Pit in My Stomach

Pit in My Stomach - sadhuwani

It was supposed to be just another day. Nothing special, just a group assignment for our personality psychology subject. We had to present and teach the topics we were assigned. I had the intro, a small part at the end, and the conclusion. But what happened in those few minutes turned out to be one of the most important experiences of my recent years.

For most of my life, I have had this thing: right before any exam, presentation, or competition, I would get a pit in my stomach. A low-key panic attack. My mind would go blank, my body stiff, and I would be terrified. But strangely enough, I would always ace that thing. So, for me, those nerves always meant one thing: I cared. That pit was a reminder that I wanted to give my best.

Right before the presentation, the pit came back. My hands went cold, my brain froze for a while, and I forgot everything I had prepared. But then I went ahead, started speaking, and somehow gave the most interactive presentation of the entire class.

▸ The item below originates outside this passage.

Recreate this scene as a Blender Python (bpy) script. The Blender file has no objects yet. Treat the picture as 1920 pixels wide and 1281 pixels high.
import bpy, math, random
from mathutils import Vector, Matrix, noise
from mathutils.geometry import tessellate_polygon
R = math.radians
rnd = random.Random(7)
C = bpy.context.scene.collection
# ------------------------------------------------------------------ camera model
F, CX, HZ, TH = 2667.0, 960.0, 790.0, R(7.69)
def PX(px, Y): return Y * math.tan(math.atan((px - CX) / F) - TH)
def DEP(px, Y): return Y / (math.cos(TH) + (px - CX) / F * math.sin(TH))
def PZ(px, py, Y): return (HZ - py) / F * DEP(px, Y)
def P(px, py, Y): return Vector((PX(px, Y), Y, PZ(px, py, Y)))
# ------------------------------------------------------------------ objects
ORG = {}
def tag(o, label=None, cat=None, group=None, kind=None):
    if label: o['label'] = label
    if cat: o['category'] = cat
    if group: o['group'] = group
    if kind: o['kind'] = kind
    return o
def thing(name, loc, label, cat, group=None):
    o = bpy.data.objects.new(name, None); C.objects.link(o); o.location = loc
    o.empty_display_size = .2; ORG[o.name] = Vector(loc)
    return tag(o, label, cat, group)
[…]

When I started presenting, the room was not silent, it was alive. My classmates were laughing, engaging, and responding. Even my professor, who has a reputation for being strict and hard to impress, was laughing. At the end, she clapped and mentioned it was a refreshing presentation and that we had set the right tone for everyone. I asked the professor afterwards about the presentation and whether I could be a good teacher or not. She laughed and said, “You will be a great one, but your portion will always be remaining, be ready for that.”

Afterwards, I sat for a moment and then everything hit me at once. I realized what had happened, and I was over the moon, not because everyone appreciated me, but because of the pit in my stomach.

Somewhere in the last eight years, that feeling had disappeared. There was no pit in my stomach, I stopped getting nervous. I stopped caring that deeply. I was just going through the day.

Until today.

It meant I cared. It meant something mattered to me.

And for the first time in a long time, I felt alive again. I finally realized what I had been chasing continuously all this time. It was the pit in my stomach.